What is being asked: Output the data exactly, with every line intact.

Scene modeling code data
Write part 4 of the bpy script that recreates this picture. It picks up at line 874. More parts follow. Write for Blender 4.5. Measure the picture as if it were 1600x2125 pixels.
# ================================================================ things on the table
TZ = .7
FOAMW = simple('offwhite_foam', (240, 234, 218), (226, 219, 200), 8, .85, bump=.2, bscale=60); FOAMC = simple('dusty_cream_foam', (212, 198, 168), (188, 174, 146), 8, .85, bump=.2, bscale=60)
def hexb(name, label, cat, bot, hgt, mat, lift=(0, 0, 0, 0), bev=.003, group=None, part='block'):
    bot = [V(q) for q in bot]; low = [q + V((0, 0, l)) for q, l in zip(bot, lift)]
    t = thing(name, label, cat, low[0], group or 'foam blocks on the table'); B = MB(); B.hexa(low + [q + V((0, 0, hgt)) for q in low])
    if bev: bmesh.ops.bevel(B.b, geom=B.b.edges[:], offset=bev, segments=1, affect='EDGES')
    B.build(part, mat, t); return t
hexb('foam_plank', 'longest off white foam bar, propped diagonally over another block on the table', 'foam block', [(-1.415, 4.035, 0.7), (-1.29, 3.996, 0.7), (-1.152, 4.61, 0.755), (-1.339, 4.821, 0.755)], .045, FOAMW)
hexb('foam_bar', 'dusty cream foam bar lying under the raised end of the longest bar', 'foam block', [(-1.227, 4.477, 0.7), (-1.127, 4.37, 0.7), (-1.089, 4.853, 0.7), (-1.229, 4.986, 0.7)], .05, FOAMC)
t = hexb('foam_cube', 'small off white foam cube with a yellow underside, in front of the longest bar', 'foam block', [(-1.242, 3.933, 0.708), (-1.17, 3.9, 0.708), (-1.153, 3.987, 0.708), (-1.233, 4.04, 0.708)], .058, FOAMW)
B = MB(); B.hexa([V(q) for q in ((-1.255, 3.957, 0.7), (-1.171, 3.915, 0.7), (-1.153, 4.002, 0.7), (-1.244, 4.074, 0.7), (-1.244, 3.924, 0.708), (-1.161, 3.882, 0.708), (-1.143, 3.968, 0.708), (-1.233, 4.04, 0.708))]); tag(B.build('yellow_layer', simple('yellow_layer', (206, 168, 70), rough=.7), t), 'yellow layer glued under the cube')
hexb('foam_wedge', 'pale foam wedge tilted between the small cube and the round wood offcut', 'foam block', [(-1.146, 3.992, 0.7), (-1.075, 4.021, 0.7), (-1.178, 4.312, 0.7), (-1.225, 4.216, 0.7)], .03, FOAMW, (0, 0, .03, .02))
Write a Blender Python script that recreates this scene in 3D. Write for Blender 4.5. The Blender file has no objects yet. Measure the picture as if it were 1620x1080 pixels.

Exercise solution:
Write part 4 of the bpy script that recreates this picture. It picks up at line 874. More parts follow. Write for Blender 4.5. Measure the picture as if it were 1600x2125 pixels.
# ================================================================ things on the table
TZ = .7
FOAMW = simple('offwhite_foam', (240, 234, 218), (226, 219, 200), 8, .85, bump=.2, bscale=60); FOAMC = simple('dusty_cream_foam', (212, 198, 168), (188, 174, 146), 8, .85, bump=.2, bscale=60)
def hexb(name, label, cat, bot, hgt, mat, lift=(0, 0, 0, 0), bev=.003, group=None, part='block'):
    bot = [V(q) for q in bot]; low = [q + V((0, 0, l)) for q, l in zip(bot, lift)]
    t = thing(name, label, cat, low[0], group or 'foam blocks on the table'); B = MB(); B.hexa(low + [q + V((0, 0, hgt)) for q in low])
    if bev: bmesh.ops.bevel(B.b, geom=B.b.edges[:], offset=bev, segments=1, affect='EDGES')
    B.build(part, mat, t); return t
hexb('foam_plank', 'longest off white foam bar, propped diagonally over another block on the table', 'foam block', [(-1.415, 4.035, 0.7), (-1.29, 3.996, 0.7), (-1.152, 4.61, 0.755), (-1.339, 4.821, 0.755)], .045, FOAMW)
hexb('foam_bar', 'dusty cream foam bar lying under the raised end of the longest bar', 'foam block', [(-1.227, 4.477, 0.7), (-1.127, 4.37, 0.7), (-1.089, 4.853, 0.7), (-1.229, 4.986, 0.7)], .05, FOAMC)
t = hexb('foam_cube', 'small off white foam cube with a yellow underside, in front of the longest bar', 'foam block', [(-1.242, 3.933, 0.708), (-1.17, 3.9, 0.708), (-1.153, 3.987, 0.708), (-1.233, 4.04, 0.708)], .058, FOAMW)
B = MB(); B.hexa([V(q) for q in ((-1.255, 3.957, 0.7), (-1.171, 3.915, 0.7), (-1.153, 4.002, 0.7), (-1.244, 4.074, 0.7), (-1.244, 3.924, 0.708), (-1.161, 3.882, 0.708), (-1.143, 3.968, 0.708), (-1.233, 4.04, 0.708))]); tag(B.build('yellow_layer', simple('yellow_layer', (206, 168, 70), rough=.7), t), 'yellow layer glued under the cube')
hexb('foam_wedge', 'pale foam wedge tilted between the small cube and the round wood offcut', 'foam block', [(-1.146, 3.992, 0.7), (-1.075, 4.021, 0.7), (-1.178, 4.312, 0.7), (-1.225, 4.216, 0.7)], .03, FOAMW, (0, 0, .03, .02))
Write a Blender Python script that recreates this scene in 3D. Write for Blender 4.5. The Blender file has no objects yet. Measure the picture as if it were 1620x1080 pixels.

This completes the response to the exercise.